Glyn Hall’s motor sport career started in the UK after he joined Chrysler UK as a student apprentice in 1975.  He progressed through many departments in the company during his training, but it was the competitions department headed up by Des O’Dell (who was on the design team for the iconic Ford GT 40) that captured his imagination the most.

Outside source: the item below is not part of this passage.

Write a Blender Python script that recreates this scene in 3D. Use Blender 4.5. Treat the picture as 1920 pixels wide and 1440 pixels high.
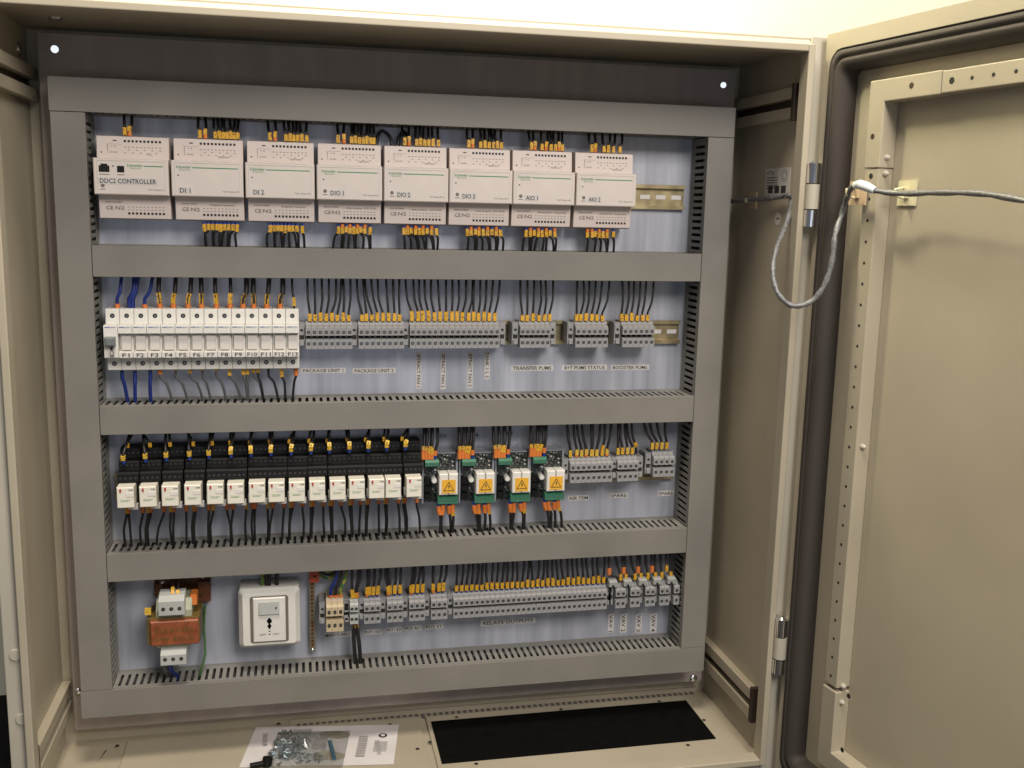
import bpy, math, random
import numpy as np
from mathutils import Vector, Matrix
random.seed(7)
for o in list(bpy.data.objects): bpy.data.objects.remove(o)
S = bpy.context.scene
COL = S.collection

# ------------------------------------------------------------------ camera
# world: X right, Y away from the viewer (mounting plate front face at Y=0), Z up; metres
RC = np.array([[0.978244706, -0.206276298, 0.022076767],
               [-0.013546691, -0.169706647, -0.985401513],
               [0.207011551, 0.963664746, -0.168808990]])
CC = np.array([0.295210077, -1.421080795, -0.150529836])
F = 1886.69
cam = bpy.data.cameras.new('camera'); camo = bpy.data.objects.new('camera', cam); COL.objects.link(camo)
cam.sensor_width = 36; cam.lens = F / 1920 * 36; cam.clip_start = .01; cam.clip_end = 100
M = Matrix(((RC[0][0], -RC[1][0], -RC[2][0], CC[0]), (RC[0][1], -RC[1][1], -RC[2][1], CC[1]),
            (RC[0][2], -RC[1][2], -RC[2][2], CC[2]), (0, 0, 0, 1)))
camo.matrix_world = M
S.camera = camo
# ------------------------------------------------------------------ light
W = bpy.data.worlds.new('World'); S.world = W; W.use_nodes = True
W.node_tree.nodes['Background'].inputs[0].default_value = (.90, .92, 1, 1)
W.node_tree.nodes['Background'].inputs[1].default_value = .15
def area(name, loc, target, size, energy, color, sy=None):
    l = bpy.data.lights.new(name, 'AREA'); l.energy = energy; l.color = color; l.size = size
    if sy: l.shape = 'RECTANGLE'; l.size_y = sy
    o = bpy.data.objects.new(name, l); COL.objects.link(o); o.location = loc
    o.rotation_euler = (Vector(target) - Vector(loc)).to_track_quat('-Z', 'Y').to_euler(); return o
area('ceiling_downlight', (.30, -.90, 1.60), (.45, -.2, -.5), .5, 36, (1, .90, .77))
area('wall_washer', (.48, -.09, .62), (.48, .15, .14), .10, 9, (1, .93, .64))
area('room_light', (1.0, -2.1, .95), (.4, 0, -.45), .8, 43, (1, .94, .88))
area('front_fill', (.35, -2.9, -.55), (.45, 0, -.45), 1.7, 5, (.80, .87, 1), .9)  # added soft bluish fill from behind the camera
S.view_settings.view_transform = 'Standard'; S.view_settings.look = 'None'
S.view_settings.exposure = 0; S.view_settings.gamma = 1
S.render.engine = 'CYCLES'

# ------------------------------------------------------------------ projection helpers (offline survey of the cabinet)
def _ray(u, v): return RC.T @ np.array([(u - 960) / F, (v - 720) / F, 1.])
def at(u, v, Y):
    d = _ray(u, v); p = CC + d * (Y - CC[1]) / d[1]; return p[0], p[2]
def hitx(u, v, X):
    d = _ray(u, v); return CC + d * (X - CC[0]) / d[0]
def hitz(u, v, Z):
    d = _ray(u, v); return CC + d * (Z - CC[2]) / d[2]
def Xat(u, Z, Y):
    k = (u - 960) / F; a = RC[0] - k * RC[2]
    return CC[0] - (a[1] * (Y - CC[1]) + a[2] * (Z - CC[2])) / a[0]

# ------------------------------------------------------------------ materials
MATS = {}
def mat(name, col, rough=.5, metal=0, noise=0, nscale=40, bump=0, bscale=300, spec=None, specks=None, trans=0, grunge=None):
    m = bpy.data.materials.new(name); m.use_nodes = True; nt = m.node_tree; b = nt.nodes['Principled BSDF']
    b.inputs['Base Color'].default_value = (*col, 1); b.inputs['Roughness'].default_value = rough; b.inputs['Metallic'].default_value = metal
    if spec is not None: b.inputs['Specular IOR Level'].default_value = spec
    if trans: b.inputs['Transmission Weight'].default_value = trans
    tc = nt.nodes.new('ShaderNodeTexCoord')
    if noise:
        n = nt.nodes.new('ShaderNodeTexNoise'); n.inputs['Scale'].default_value = nscale; n.inputs['Detail'].default_value = 6
        mp = nt.nodes.new('ShaderNodeMapping')
        if grunge: mp.inputs['Scale'].default_value = grunge
        nt.links.new(tc.outputs['Object'], mp.inputs[0]); nt.links.new(mp.outputs[0], n.inputs['Vector'])
        r = nt.nodes.new('ShaderNodeValToRGB')
        r.color_ramp.elements[0].position = .3; r.color_ramp.elements[1].position = .7
        r.color_ramp.elements[0].color = (*[c * (1 - noise) for c in col], 1); r.color_ramp.elements[1].color = (*[min(1, c * (1 + noise)) for c in col], 1)
        nt.links.new(n.outputs['Fac'], r.inputs[0]); nt.links.new(r.outputs[0], b.inputs['Base Color'])
        mr = nt.nodes.new('ShaderNodeMapRange'); mr.inputs[3].default_value = max(0, rough - .1); mr.inputs[4].default_value = min(1, rough + .1)
        nt.links.new(n.outputs['Fac'], mr.inputs[0]); nt.links.new(mr.outputs[0], b.inputs['Roughness'])
    if specks:
        n = nt.nodes.new('ShaderNodeTexNoise'); n.inputs['Scale'].default_value = specks[0]; n.inputs['Detail'].default_value = 2
        nt.links.new(tc.outputs['Object'], n.inputs['Vector'])
        r = nt.nodes.new('ShaderNodeValToRGB'); r.color_ramp.elements[0].position = specks[1] - .03; r.color_ramp.elements[1].position = specks[1] + .03
        r.color_ramp.elements[0].color = (*col, 1); r.color_ramp.elements[1].color = (*specks[2], 1)
        nt.links.new(n.outputs['Fac'], r.inputs[0]); nt.links.new(r.outputs[0], b.inputs['Base Color'])
    if bump:
        n = nt.nodes.new('ShaderNodeTexNoise'); n.inputs['Scale'].default_value = bscale; n.inputs['Detail'].default_value = 3
        nt.links.new(tc.outputs['Object'], n.inputs['Vector'])
        bp = nt.nodes.new('ShaderNodeBump'); bp.inputs['Strength'].default_value = bump; bp.inputs['Distance'].default_value = .001
        nt.links.new(n.outputs['Fac'], bp.inputs['Height']); nt.links.new(bp.outputs[0], b.inputs['Normal'])
    MATS[name] = m; return m
paint = mat('beige_paint', (.455, .40, .295), .42, noise=.07, nscale=6, bump=.08, bscale=1400)
paint_l = mat('channel_paint', (.50, .46, .37), .45, noise=.05, nscale=9, bump=.08, bscale=1400)
trunkm = mat('trunking_plastic', (.215, .200, .175), .52, noise=.11, nscale=9, bump=.12, bscale=60)
basem = mat('trunking_base_plastic', (.25, .24, .215), .6, noise=.04, nscale=30)
platem = mat('dull_plate', (.38, .32, .28), .55, 0, noise=.10, nscale=14, bump=.1, bscale=120, grunge=(3, 1, .35))
bluishm = mat('bluish_plate', (.46, .475, .535), .36, .28, noise=.22, nscale=16, bump=.12, bscale=90, grunge=(3, 1, .22))
modm = mat('module_plastic', (.70, .60, .54), .5, noise=.03, nscale=30)
modf = mat('module_face_plastic', (.78, .69, .62), .45, noise=.03, nscale=30)
white = mat('white_plastic', (.74, .72, .66), .4, noise=.03, nscale=40)
whiter = mat('relay_plastic', (.80, .76, .64), .35, noise=.03, nscale=60)
recess = mat('breaker_recess_plastic', (.50, .475, .43), .5, noise=.03)
toggm = mat('toggle_plastic', (.62, .58, .53), .4)
greytog = mat('grey_toggle', (.16, .18, .18), .4)
termm = mat('terminal_plastic', (.30, .295, .295), .5, noise=.08, nscale=150)
termd = mat('terminal_groove', (.13, .13, .125), .6)
beiget = mat('beige_terminal', (.52, .42, .27), .5, noise=.06, nscale=150)
black = mat('black_plastic', (.006, .0055, .0055), .55, spec=.22)
ringm = mat('shadow_gap_plastic', (.16, .14, .11), .6)
blackm = mat('black_void', (.006, .006, .006), .8)
tray = mat('rubber_panel', (.004, .004, .0035), .9, noise=.3, nscale=60, spec=.08)
gask = mat('gasket_rubber', (.055, .045, .037), .7, bump=.2)
dark = mat('hole_shadow', (.02, .018, .016), .8)
steel = mat('zinc_steel', (.62, .62, .60), .28, 1, noise=.08)
chrome = mat('chrome', (.80, .80, .82), .12, 1)
mirror = mat('glint_mirror', (.95, .95, .93), .03, 1)
ringd = mat('dark_screw', (.07, .065, .065), .35, .7)
screwm = mat('terminal_screw', (.20, .20, .20), .35, .8)
brassr = mat('passivated_rail', (.40, .33, .19), .38, .75, noise=.25, nscale=60)
copper = mat('brown_lacquer', (.12, .045, .02), .3, .2, noise=.4, nscale=80)
wblack = mat('black_insulation', (.018, .016, .017), .45)
wblue = mat('blue_insulation', (.012, .03, .20), .4)
wgrey = mat('grey_insulation', (.10, .10, .10), .5)
wgreen = mat('green_insulation', (.05, .13, .03), .5)
wgy = mat('green_yellow_insulation', (.33, .30, .04), .5, specks=(130, .52, (.05, .16, .03)))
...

He joined the competitions department on completion of his training and enjoyed what he describes as “three great years”. This period enabled him to meet many influential people in his life such as Tony Pond, Henri Toivonen and Jean Todt, to name but a few, as well as to be involved in the prototype Lotus Sunbeam rally car.
 
Hall  blossomed in South Africa, a country the quiet Briton, 54 on 12 September 2011, adopted in 1980 when he came here as a 22-year-old to work for Geoff Mortimer Motorsport. Tony Pond was driving for Mortimer at the time as well as his European commitments.
 
Today, he can look back on a distinguished contribution to the history of motor sport in South Africa and a career full of achievements which have placed him at the very forefront of motor sport management in this country. 
 
In 1990 Hall established his own company, Hallspeed, to run the VW Dealer team in national championship rallies.
 
He and navigator Martin Botha caused something of a shock in the 1990 national rally championship when they won overall in a class B VW Golf GTi, beating the factory-entered four-wheel-drive class A cars that included 1986 champions Hannes Grobler and Piet Swanepoel in a Nissan Sentra.   They were second overall in the Castrol International Rally and were awarded Springbok colours.
 
Hall retired from rallying at the end of the 1992 season and joined Nissan Motorsport as engineer.  He was appointed manager in 1993.
 
In 1996 Hallspeed effectively took over the management of Nissan Motorsport and Hall steered Nissan to a record 29 national championships between 1996 and 2009, including two production car drivers’ championships, four successive touring car drivers’ championships between 2007 and 2010 and nine consecutive off road drivers’ championships from 2001 to 2009.
 
The young drivers he employed and nurtured, who went on to become champions, include Giniel de Villiers (circuit and off road), Duncan Vos (off road) and Leeroy Poulter (circuit and rallying). 
 
His achievements have twice been recognised by the Guild of Motoring Journalists (in 1999 and 2007) with the Colin Watling Award for outstanding contribution to motor sport by a non-competitor.  In 2009 he received the South African Motorsport Industry Association Motorsport Business of the Year award on behalf of Nissan Motorsport.
 
Hallspeed took over the running of Toyota Motorsport in 2010 and is responsible for Toyota’s teams in the national rally and off road championships.
 
Hall and his company have enjoyed a decade-long successful involvement with the Dakar Rally and the FIA Cross Country Rally World Cup.  Hallspeed has built more than 30 off road racing pickups, most of which have been sold to overseas customers and, in addition to winning numerous national and international races and several national championships in Russia, Europe and the Middle East, have performed with distinction in the Dakar Rally.
 
In 2012 four Toyota Hilux pickups designed and built by Hallspeed will make history when they make their Dakar debut in South America.  Two have been entered by the Imperial Toyota South Africa Team supported by Duxbury Netgear and the Innovation Group, one will be in the hands of an Argentinian privateer and the other will be run by top Belgian Dakar team Overdrive.  Hall and almost his entire team will travel to South America to look after the two South African Toyota Hilux entries, with Hall acting as team manager.